Observador, Rui Ramos:
Hoje, tudo pode parecer inacreditável. Há cem anos, em plena I Guerra
Mundial, uma seita de revolucionários profissionais, sustentada pela
Alemanha, derrubou o governo da república democrática russa em
Petrogrado. Como foi possível interpretar esse golpe como uma “revolução
de massas contra o czarismo”? Os bolchevistas impuseram uma ditadura
implacável. Como foi possível ver nesse despotismo a “emancipação da
humanidade”? A União Soviética causou alguns dos maiores desastres
humanitários e ecológicos da história. Como foi possível confundir essas
calamidades com um “futuro radioso”?
Esteve a verdade escondida entre 1917 e 1991? Não, nunca faltaram
provas e testemunhos da tirania comunista, nem sequer arquivos inteiros,
como os que Merle Fainsod, em 1958, explorou no clássico Smolensk under Soviet Rule.
Em 1976, a partir das estatísticas do comércio externo (as únicas que
não estavam falsificadas), Emmanuel Todd previu o colapso de uma União
Soviética com o perfil económico de um país do Terceiro Mundo,
a exportar matérias-primas em troca de tecnologia e de capitais. A
verdade esteve sempre à mostra. Mas enquanto foi poder, o comunismo
soviético teve crentes, e ainda hoje os tem, porque não se dissipou de
todo a pegada desse poder. O poder: eis a chave de toda esta história.
Se algo distinguiu Lenine na tradição revolucionária, foi a
prioridade dada ao assalto e uso da maquinaria do Estado moderno. Era
esse o meio para fazer revoluções. Nunca, por isso, perdeu um segundo
com utopias. Ninguém o retratou tão bem como Alexandre Soljenitsin, na
narrativa Lenine em Zurique:
laborioso, céptico, sarcástico, sem ilusões, sem benevolências,
compenetrado de que uma revolução era, antes de mais, uma questão de
arranjar dinheiro para pagar aos revolucionários. A revolução soviética
foi a primeira a ser feita por uma elite militarizada, burocrática e
pretensamente “científica”, para quem a ideologia consistia, de facto,
numa técnica: a técnica da conquista e acumulação do poder numa
sociedade, aproveitando e provocando “crises e contradições”. Nenhum
princípio alguma vez limitou os comunistas. A democracia, que
reivindicavam na oposição, era apenas uma etapa para a conquista do
poder; o igualitarismo socialista, que invocavam no governo, um pretexto
para a concentração do poder no Estado. Nunca coerência ideológica
obstou a que mudassem de políticas, nem camaradagem partidária os
impediu de se torturarem e matarem uns aos outros.
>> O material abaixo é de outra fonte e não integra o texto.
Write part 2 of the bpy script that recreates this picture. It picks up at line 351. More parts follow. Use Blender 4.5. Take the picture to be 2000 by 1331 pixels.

O comunismo soviético foi acima de tudo uma tecnocracia. Talvez nunca
tenha enganado realmente ninguém. O que conseguiu foi fascinar muita
gente com o espectáculo real ou imaginário da sua disciplina e
mobilização. Por alguma razão, os desfiles militares à prussiana e a
exibição de armamento tornaram-se a sua liturgia central. A muitos dos
que tinham sido educados, desde o século XIX, no culto messiânico da
ciência, da tecnologia, e do Estado, a encenação do poder soviético pôde
parecer a consumação do “progresso”. Para aqueles que detestavam a
“sociedade burguesa” ou o “imperialismo americano”, a URSS como
“super-potência” foi, sobretudo depois da derrota do nazismo alemão, a
alternativa e contrapeso. O que importava o Gulag perante tudo isso?
O poder foi a única paixão comunista. Para o conquistar ou preservar,
os comunistas estiveram dispostos a tudo. Pactuaram com os nazis,
negociaram com os americanos, adoptaram até o capitalismo (na China, por
exemplo). Houve só uma coisa a que os regimes comunistas nunca se
adaptaram: a democracia liberal. A pluralidade, a discussão, a
alternância, o império da lei eram naturalmente incompatíveis com a sua
concepção de um Estado absoluto e “científico”. E foi o encanto desse
poder e a ilusão das suas possibilidades que desde 1917 predispuseram
tanta gente a fechar os olhos à verdade e a deixar-se “enganar”. Não nos
enganemos nós, portanto, sobre o verdadeiro encanto do comunismo
soviético, porque se o objecto desse encanto morreu, não morreu a
predisposição da humanidade para se deixar encantar.
Em Portugal os fósseis comunistas ainda brilham no escuro e enganam néscios com os mesmos mitos.